__Required work__: Copy the listing below line for line, starting at its first line and ending with the line that has "return Vector((-SN *" in it. Add nothing.

__Raw data__:
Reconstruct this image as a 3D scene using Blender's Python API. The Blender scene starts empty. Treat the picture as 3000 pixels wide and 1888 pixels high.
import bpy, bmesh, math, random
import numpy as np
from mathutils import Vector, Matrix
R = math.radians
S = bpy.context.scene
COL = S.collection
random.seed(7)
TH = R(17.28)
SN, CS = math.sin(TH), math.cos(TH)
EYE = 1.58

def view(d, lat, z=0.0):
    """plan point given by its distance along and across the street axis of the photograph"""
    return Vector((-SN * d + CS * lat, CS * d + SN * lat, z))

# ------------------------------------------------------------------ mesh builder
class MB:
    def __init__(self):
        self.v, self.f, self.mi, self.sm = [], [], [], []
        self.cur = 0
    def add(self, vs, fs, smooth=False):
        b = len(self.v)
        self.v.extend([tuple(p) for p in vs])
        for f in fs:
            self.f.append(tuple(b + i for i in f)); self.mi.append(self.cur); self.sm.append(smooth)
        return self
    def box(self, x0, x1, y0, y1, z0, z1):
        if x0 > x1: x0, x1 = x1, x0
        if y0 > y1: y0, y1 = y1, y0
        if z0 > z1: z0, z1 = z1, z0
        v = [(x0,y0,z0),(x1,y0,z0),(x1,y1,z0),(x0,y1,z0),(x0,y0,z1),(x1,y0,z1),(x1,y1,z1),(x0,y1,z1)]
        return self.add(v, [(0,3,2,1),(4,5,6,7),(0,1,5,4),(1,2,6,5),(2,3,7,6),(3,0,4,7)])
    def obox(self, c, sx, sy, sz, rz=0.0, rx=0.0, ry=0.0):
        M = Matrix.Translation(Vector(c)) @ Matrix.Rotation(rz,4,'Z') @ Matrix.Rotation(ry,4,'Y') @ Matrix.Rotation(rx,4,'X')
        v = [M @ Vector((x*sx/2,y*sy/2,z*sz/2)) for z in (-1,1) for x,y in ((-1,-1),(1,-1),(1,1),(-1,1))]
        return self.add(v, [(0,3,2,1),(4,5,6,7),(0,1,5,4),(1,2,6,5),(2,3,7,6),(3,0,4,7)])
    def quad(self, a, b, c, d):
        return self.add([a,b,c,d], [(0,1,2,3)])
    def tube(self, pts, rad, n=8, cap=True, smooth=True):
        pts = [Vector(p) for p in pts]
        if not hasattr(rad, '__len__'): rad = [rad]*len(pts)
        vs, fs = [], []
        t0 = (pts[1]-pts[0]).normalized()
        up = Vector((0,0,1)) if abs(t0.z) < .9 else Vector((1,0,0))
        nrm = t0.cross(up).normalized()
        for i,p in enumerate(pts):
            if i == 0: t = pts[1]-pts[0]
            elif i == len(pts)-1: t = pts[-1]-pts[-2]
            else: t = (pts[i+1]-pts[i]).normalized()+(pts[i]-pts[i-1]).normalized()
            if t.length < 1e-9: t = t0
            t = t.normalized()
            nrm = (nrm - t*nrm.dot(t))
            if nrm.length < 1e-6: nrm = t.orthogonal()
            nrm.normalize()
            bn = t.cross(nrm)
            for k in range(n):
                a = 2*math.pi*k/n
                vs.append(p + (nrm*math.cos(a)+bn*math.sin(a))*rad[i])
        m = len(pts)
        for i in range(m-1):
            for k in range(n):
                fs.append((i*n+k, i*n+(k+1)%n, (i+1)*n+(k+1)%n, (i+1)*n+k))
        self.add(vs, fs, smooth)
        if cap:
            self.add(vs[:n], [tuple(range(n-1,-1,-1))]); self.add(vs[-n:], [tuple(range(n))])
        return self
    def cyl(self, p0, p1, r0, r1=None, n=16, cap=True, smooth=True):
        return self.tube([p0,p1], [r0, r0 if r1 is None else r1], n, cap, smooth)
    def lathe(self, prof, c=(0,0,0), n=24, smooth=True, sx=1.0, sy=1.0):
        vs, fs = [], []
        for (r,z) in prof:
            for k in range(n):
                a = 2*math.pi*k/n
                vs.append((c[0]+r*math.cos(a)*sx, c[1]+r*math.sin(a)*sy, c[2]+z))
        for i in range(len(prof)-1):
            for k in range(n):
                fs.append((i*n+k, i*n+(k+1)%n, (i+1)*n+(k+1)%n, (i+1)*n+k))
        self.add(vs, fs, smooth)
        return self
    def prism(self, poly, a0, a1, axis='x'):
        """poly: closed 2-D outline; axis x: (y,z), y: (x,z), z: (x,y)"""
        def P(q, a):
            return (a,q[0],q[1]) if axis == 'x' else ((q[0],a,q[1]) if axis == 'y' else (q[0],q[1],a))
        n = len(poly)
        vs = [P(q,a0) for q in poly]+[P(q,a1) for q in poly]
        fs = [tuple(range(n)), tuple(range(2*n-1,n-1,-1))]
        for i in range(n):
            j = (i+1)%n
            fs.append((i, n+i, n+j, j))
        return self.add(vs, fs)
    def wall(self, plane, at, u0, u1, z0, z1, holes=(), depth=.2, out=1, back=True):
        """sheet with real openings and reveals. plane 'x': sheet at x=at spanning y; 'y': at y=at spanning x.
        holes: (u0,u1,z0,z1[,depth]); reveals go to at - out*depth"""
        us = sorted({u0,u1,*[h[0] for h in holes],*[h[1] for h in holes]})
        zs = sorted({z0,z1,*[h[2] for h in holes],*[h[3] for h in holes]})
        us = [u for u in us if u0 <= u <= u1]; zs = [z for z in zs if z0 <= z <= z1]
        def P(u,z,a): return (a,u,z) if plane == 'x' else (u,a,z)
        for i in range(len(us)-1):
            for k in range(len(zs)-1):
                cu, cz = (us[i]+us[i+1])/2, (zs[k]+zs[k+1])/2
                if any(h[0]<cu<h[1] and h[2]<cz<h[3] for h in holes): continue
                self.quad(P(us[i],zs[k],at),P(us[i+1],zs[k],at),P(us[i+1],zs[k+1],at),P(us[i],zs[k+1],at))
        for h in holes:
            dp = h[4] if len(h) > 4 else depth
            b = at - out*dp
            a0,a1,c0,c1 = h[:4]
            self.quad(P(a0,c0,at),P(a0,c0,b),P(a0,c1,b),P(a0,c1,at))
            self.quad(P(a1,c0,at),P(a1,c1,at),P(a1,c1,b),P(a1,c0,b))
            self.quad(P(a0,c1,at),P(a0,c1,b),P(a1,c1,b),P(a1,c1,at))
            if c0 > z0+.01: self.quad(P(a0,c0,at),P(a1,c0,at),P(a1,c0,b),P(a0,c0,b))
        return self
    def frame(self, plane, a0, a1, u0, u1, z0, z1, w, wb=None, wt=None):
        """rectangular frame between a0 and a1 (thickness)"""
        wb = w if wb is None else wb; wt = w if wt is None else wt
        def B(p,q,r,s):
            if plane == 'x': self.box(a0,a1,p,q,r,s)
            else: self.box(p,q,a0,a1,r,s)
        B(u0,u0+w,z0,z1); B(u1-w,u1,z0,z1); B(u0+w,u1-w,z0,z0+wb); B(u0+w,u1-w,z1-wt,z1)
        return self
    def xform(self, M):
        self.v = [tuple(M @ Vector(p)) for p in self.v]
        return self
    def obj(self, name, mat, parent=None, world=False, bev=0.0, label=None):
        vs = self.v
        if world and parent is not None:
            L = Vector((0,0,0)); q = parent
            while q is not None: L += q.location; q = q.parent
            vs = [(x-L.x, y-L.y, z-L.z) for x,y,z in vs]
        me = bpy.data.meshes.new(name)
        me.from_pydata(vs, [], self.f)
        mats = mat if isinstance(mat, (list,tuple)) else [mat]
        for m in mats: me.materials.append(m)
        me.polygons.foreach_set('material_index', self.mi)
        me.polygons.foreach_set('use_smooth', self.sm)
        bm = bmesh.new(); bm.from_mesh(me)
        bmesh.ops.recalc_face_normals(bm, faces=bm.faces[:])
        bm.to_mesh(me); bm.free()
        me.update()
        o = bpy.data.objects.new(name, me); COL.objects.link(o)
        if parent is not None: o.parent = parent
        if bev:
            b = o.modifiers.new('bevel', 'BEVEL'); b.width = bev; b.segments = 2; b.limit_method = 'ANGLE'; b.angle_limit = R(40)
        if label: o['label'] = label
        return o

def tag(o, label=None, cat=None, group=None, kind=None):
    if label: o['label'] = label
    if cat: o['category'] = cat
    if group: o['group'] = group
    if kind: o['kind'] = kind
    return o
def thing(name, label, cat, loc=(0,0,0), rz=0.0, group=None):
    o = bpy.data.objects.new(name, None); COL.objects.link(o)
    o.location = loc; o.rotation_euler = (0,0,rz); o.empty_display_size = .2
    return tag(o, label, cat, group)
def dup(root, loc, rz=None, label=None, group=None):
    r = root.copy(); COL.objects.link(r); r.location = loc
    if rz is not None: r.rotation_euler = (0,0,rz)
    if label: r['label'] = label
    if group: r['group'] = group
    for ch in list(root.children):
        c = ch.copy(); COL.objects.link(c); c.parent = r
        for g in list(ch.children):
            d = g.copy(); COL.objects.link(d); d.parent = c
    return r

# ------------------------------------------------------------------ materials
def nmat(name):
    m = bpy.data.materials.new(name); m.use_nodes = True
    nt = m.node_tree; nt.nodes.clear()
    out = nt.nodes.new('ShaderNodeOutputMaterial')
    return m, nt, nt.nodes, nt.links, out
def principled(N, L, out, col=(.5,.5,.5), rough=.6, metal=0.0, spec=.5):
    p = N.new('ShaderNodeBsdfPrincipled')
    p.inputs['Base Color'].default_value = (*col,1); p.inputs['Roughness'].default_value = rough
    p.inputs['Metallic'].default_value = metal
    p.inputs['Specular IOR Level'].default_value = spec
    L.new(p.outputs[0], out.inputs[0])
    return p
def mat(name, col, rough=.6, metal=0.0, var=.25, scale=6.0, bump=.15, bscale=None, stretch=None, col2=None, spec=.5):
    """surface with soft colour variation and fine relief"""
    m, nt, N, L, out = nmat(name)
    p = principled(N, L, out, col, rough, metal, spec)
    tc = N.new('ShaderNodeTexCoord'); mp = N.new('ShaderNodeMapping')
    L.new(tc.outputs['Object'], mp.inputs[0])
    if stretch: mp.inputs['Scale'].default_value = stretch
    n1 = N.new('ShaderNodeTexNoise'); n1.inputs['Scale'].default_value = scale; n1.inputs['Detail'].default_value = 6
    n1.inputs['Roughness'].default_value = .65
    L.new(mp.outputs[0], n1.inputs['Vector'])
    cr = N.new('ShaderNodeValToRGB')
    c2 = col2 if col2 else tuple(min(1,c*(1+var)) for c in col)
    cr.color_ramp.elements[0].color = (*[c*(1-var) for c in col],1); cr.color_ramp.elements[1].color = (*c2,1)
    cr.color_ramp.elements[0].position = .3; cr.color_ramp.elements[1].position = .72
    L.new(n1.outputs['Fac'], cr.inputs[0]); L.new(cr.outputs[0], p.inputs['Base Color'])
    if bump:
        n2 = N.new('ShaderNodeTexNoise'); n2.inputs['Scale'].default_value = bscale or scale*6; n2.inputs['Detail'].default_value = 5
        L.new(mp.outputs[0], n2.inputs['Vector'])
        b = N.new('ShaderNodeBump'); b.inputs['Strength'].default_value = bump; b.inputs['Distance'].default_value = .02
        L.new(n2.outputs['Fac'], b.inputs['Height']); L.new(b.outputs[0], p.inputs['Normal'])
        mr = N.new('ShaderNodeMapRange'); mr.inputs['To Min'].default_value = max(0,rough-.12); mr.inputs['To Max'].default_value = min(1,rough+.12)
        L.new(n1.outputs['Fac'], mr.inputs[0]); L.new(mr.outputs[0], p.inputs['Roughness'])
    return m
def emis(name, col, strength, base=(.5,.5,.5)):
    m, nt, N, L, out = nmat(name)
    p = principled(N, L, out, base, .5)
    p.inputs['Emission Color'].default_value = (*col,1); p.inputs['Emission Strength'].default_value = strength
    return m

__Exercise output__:
Reconstruct this image as a 3D scene using Blender's Python API. The Blender scene starts empty. Treat the picture as 3000 pixels wide and 1888 pixels high.
import bpy, bmesh, math, random
import numpy as np
from mathutils import Vector, Matrix
R = math.radians
S = bpy.context.scene
COL = S.collection
random.seed(7)
TH = R(17.28)
SN, CS = math.sin(TH), math.cos(TH)
EYE = 1.58

def view(d, lat, z=0.0):
    """plan point given by its distance along and across the street axis of the photograph"""
    return Vector((-SN * d + CS * lat, CS * d + SN * lat, z))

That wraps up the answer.